Task brief:
From the listing below, pull out all lines with "Blender" in them.

-=-=-=-=-

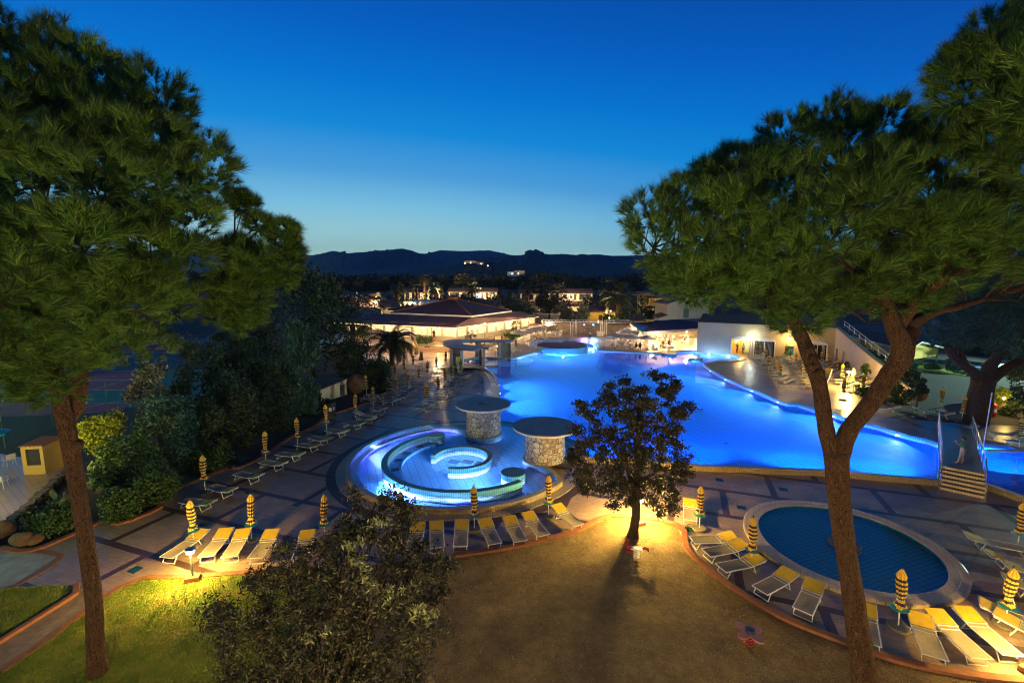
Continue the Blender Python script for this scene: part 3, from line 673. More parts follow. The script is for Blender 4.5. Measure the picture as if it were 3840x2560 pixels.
dl=['lounger with yellow head end beside the umbrella nearest the bushy tree','first lounger of three overlapping ones left of the paddling pool, farthest back','middle lounger of three overlapping ones left of the paddling pool','lounger of the overlapping three that touches the umbrella pole','lone lounger turned aslant between paddling pool and gravel kerb','lounger facing the gravel just left of the large pine trunk','lounger half hidden behind the large pine trunk','yellow-topped lounger just right of the umbrella by the pine trunk','brightly lit lounger in the middle of three at the bottom right corner','brightest lounger next to the lamp at the bottom right corner','lounger right of the paddling pool nearest the bridge steps','second lounger right of the paddling pool behind a striped umbrella','third lounger right of the paddling pool, cut by the picture edge','fourth lounger right of the paddling pool, cut by the picture edge','lounger behind the umbrella in the bottom right corner','lounger under the umbrella table in the bottom right corner']
for i,(f,h) in enumerate((((2589,1940),(2592,1891)),((2610,2022),(2730,2012)),((2660,2070),(2782,2050)),((2714,2126),(2837,2099)),((2860,2206),(2947,2154)),((3014,2281),(3051,2200)),((3259,2402),(3250,2286)),((3504,2454),(3437,2319)),((3660,2448),(3516,2315)),((3776,2436),(3623,2307)),((3818,2053),(3647,2016)),((3905,2118),(3730,2089)),((3970,2160),(3805,2130)),((3985,2235),(3820,2190)),((3900,2345),(3750,2290)),((3965,2400),(3815,2335)))):
    lounger(f,h,dl[i],gD)
gE='loungers on the dark deck beside the left pool edge'
El=[((1396,1554),(1348,1552)),((1407,1532),(1437,1538)),((1371,1493),(1396,1496)),((1399,1480),(1427,1482)),((1445,1501),(1488,1508)),((1486,1488),(1516,1495)),((1562,1524),(1611,1531)),((1598,1507),(1644,1514)),((1631,1488),(1687,1491)),((1631,1475),(1687,1478)),((1499,1472),(1550,1473)),((1526,1462),(1567,1461)),((1546,1442),(1584,1443)),((1559,1434),(1602,1434)),((1586,1419),(1629,1419)),((1593,1409),(1633,1410)),((1620,1398),(1653,1399)),((1645,1382),(1687,1382)),((1652,1458),(1693,1461)),((1680,1445),(1721,1449)),((1680,1430),(1711,1432)),((1698,1422),(1736,1421)),((1713,1412),(1747,1409)),((1733,1400),(1770,1401)),((1527,1388),(1566,1388)),((1521,1401),(1562,1401)),((1495,1409),(1544,1409)),((1488,1422),(1524,1424)),((1562,1373),(1600,1373)),((1566,1364),(1611,1365)),((1664,1371),(1693,1373)),((1450,1440),(1490,1442)),((1462,1455),(1500,1456))]
El.sort(key=lambda a:-a[0][1])
for i,(f,h) in enumerate(El): lounger(f,h,'grey lounger on the left deck, %s back from the shelter with the hatch'%ordn(i),gE,0,True)
gF='loungers beyond the pergola'
for i,(f,h) in enumerate((((1821,1313),(1841,1314)),((1841,1304),(1863,1306)),((1912,1317),(1928,1319)),((1931,1308),(1966,1313)))):
    lounger(f,h,'dark lounger beyond the pergola, %s counting from the curved roof'%ordn(i),gF,RIM,True)
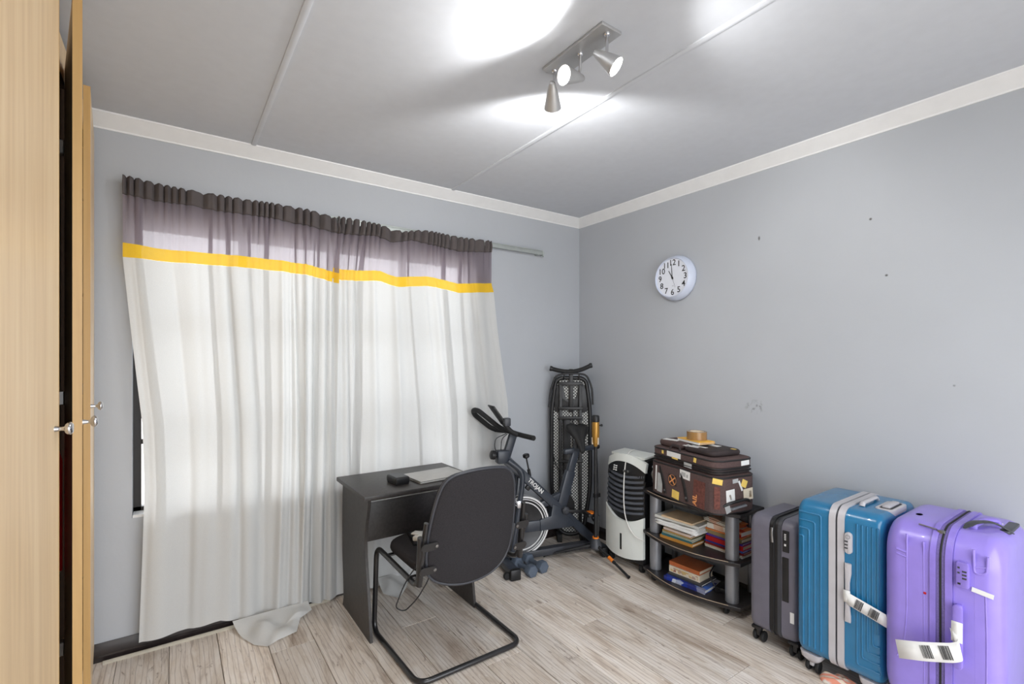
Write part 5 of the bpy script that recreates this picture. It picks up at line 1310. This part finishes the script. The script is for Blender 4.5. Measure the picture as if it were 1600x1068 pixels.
for zz in (0.540, 0.350): MB().box((XP - 0.024, -0.061, zz - 0.012), (XP + 0.002, -0.045, zz + 0.012), 0.003).build('handle_mount', 'purple_part', Pp)
MB().box((XP - 0.0035, -0.140, 0.606), (XP - 0.0025, -0.084, 0.622), 0, 1, Matrix.Translation((0, -0.112, 0.614)) @ Matrix.Rotation(R(8), 4, 'X') @ Matrix.Translation((0, 0.112, -0.614))).build('sticker', 'paper_white', Pp)
MB().box((XP - 0.002, 0.040, 0.548), (XP + 0.002, 0.048, 0.556), 0.001).build('red_mark', 'red_cloth', Pp)
topP = pz + pH / 2
MB().tube(fillet([(-0.10, -0.060, topP - 0.004), (-0.10, -0.062, topP + 0.014), (0.0, -0.075, topP + 0.018), (0.03, -0.105, topP + 0.014), (0.03, -0.11, topP - 0.004)], 0.03, 5), 0.013, 10, flat=0.6).build('top_handle', 'purple_part', Pp, 60)
MB().tube(fillet([(-0.14, -0.045, topP + 0.004), (-0.10, -0.062, topP + 0.024), (-0.03, -0.105, topP + 0.022), (-0.02, -0.155, topP - 0.010)], 0.03, 5), [0.005] + [0.014] * 12 + [0.008], 10, flat=0.25).build('handle_wrap', 'plastic_charcoal', Pp, 60)
MB().lathe([(0.022, 0.0), (0.022, 0.002), (0.018, 0.003), (0, 0.003)], 20, Matrix.Translation((-0.06, 0.105, topP - 0.003)) @ Matrix.Diagonal((1, 0.6, 1, 1))).build('badge', 'plastic_charcoal', Pp)
MB().box((-0.195, -0.005, 0.765), (-0.170, 0.018, 0.785), 0.003).tube([(-0.19, 0.02, 0.785), (-0.18, 0.075, 0.788)], 0.003, 8).build('zip_pull', 'steel', Pp)
MB().prism([(p[0] + 0.04, p[1] - 0.125) for p in rrect(0.16, 0.05, 0.012, 5)], topP - 0.012, topP - 0.001, axis=2, r=0.002).build('trolley_housing', 'plastic_charcoal', Pp, 40)
MB().box((0.03, -0.115, topP - 0.004), (0.06, -0.085, topP + 0.0005), 0.0005).build('sticker', 'paper_white', Pp)
for xx in (-0.165, 0.165):
    for yy in (0.115, -0.115): wheel_pair(Pp, xx, yy, m='plastic_charcoal', top=0.09)
tx = XP - 0.040
pt = ribbon([(tx + 0.004, -0.040, 0.4400), (tx - 0.004, -0.070, 0.4100), (tx - 0.012, -0.045, 0.3930), (tx - 0.030, 0.035, 0.3650), (tx - 0.036, 0.105, 0.3430)], (0, 0.012, 0.064), 'baggage_tag', 'paper_white', Pp)
ribbon([(tx + 0.004, -0.053, 0.5000), (tx + 0.002, -0.053, 0.4700), (tx + 0.002, -0.053, 0.4300)], (0, 0.030, 0), 'tag_loop', 'paper_white', pt)
d1 = Vector((-0.018, 0.080, -0.028)).normalized(); u1 = Vector((0, 0.184, 0.983)); u1 = (u1 - d1 * u1.dot(d1)).normalized()
Mb = frame((tx - 0.0185, -0.034, 0.3885), -d1 * -1, u1)
def bcode(origin, d, u, parent, w, h, seed):
    X = Vector(d); Y = Vector(u); nrm = X.cross(Y)
    if nrm.x > 0: X = -X; origin = Vector(origin) - X * w
    barcode(frame(Vector(origin) + X.cross(Y).normalized() * 0.0012, X, Y), parent, w, h, 10, seed)
bcode((tx - 0.0135, -0.042, 0.3920), d1, u1, pt, 0.030, 0.046, 3)
bcode((tx - 0.0245, 0.008, 0.3745), d1, u1, pt, 0.030, 0.044, 4)

# --- bits of cloth under the blue case
def lump(name, label, cat, c, sx, sy, h, m, seed):
    r_ = random.Random(seed); p1, p2 = r_.random() * 6, r_.random() * 6
    def fn(u, v):
        a = 2 * PI * u; k = math.sin(PI * 0.5 * v)
        rr = k * (1 + 0.14 * math.sin(3 * a + p1) + 0.06 * math.sin(7 * a + p2))
        return (sx * rr * math.cos(a), sy * rr * math.sin(a), max(0.001, h * (1 - v ** 2.2) * (0.75 + 0.35 * math.sin(5 * a + 6 * v + p2) * v)))
    o = MB().grid(fn, 40, 12).build(name, m, None, 60); o.location = c
    return tag(o, label, cat)
lump('striped_sock', 'orange and white striped cloth poking out under the blue suitcase', 'cloth', (-0.405, -2.085, 0.0005), 0.045, 0.085, 0.045, 'striped_cloth', 3)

-=-=-=-=-

Exercise response:
Continue the Blender Python script for this scene: part 3, from line 673. More parts follow. The script is for Blender 4.5. Measure the picture as if it were 3840x2560 pixels.
Write part 5 of the bpy script that recreates this picture. It picks up at line 1310. This part finishes the script. The script is for Blender 4.5. Measure the picture as if it were 1600x1068 pixels.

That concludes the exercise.